Owls fans love to hate ‘sergeant major’ Warnock – but I’m glad we don’t have to play one of his teams again

Sheffield Wednesday supporter Laura Lawrence dishes out some rare praise — and not even through gritted teeth — to the legendary former Blades boss who has retired from football after 42 years in management.

Credit: @EFL

Ask any Sheffield Wednesday fan of a certain age about the end of Neil Warnock and you might get fantasies about wheat threshers from his farm or a loose bracket on the Sheffield United honours board. But there has been a thaw over the years and, dare I say, mild praise.

Warnock is who he is, and you have to respect him for that.

At 73, Colin, has announced his retirement yet again after 42 years as a manager. (If you don’t know why he’s called Colin, check out the anagram of his name). Warnock first claimed he was giving up management in 2007 but this time it seems a certainty.

Warnock is good at what he does. It might not be pretty but it’s effective. He’s the man that successive owners have brought in stop the rot, he’s got teams to believe in themselves and, by God, he was successful at it. Eight promotions in total — a record in the English leagues. From Scarborough in 1987, double promotion with Notts County in 1990 and 1991, and consecutive promotions in 1995 and 1996 with Huddersfield Town and Plymouth Argyle respectively.
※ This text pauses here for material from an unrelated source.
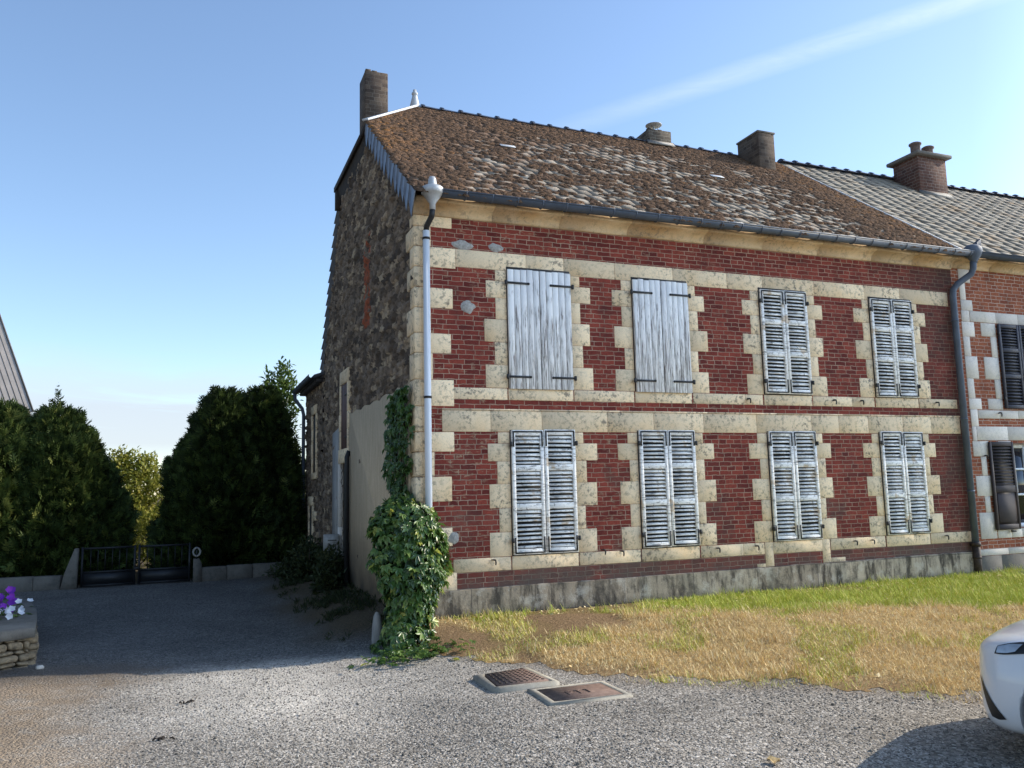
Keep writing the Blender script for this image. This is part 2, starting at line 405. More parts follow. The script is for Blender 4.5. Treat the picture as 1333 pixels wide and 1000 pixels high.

In 2006, he took his boyhood club, Sheffield United, to the Premier League. He also could have earned a Guinness World Record for ‘use of the F word in one dressing room dressing down’ at Bramall Lane two years before that. The footage is as infamous as it is glorious. His management style is prehistoric, as are some of his off-the-pitch punditry thoughts, but you can’t deny he does galvanise players, like an army sergeant major. A common denominator to dislike. By the end, his teams will run through metaphorical walls for him. I can only assume goalkeeper Paddy Kenny’s Stockholm Syndrome means he’ll now be living in a shed in Warnock’s bottom field, after following his boss to five different clubs.

Credit: Sky Sports

It was 20 years ago last month that Warnock oversaw the only English football game to be abandoned due to a shortage of players, the Battle of Bramall Lane. Three United players were sent off against West Brom and with no substitutes the vicious game had to be stopped. Warnock and a number of his players were later fined by the FA.

He also leaves behind Queens Park Rangers: The Four Year Plan. Another iconic documentary of his tenure taking Flavio Briatore’s QPR to the Premier League in 2011. His final promotion was in 2018 with Cardiff City. It’s an astonishing record for a chiropodist whose speciality was ingrown toenails.

It was inevitable that Warnock would carve out a career in punditry. In the age of clickbait and controversy he’s like a little nugget of commercial gold for talkSPORT.

There’s a bit of me that will always hate him, and I think he’ll be just fine with that. After all, this is a man who wants a minute’s booing when he falls off this mortal coil. He did say in his autobiography Made in Sheffield: My Story that if he was ever Sheffield Wednesday manager he would “buy some bad players, get the sack and then retire to Cornwall”, in a effort to engineer our demise. Sadly, we’ve achieved this on our own despite Milan Mandaric coming a hair’s breadth away from hiring him at Hillsborough in 2010.

Enjoy your retirement, Colin. I’m glad we don’t have to play one of your teams again.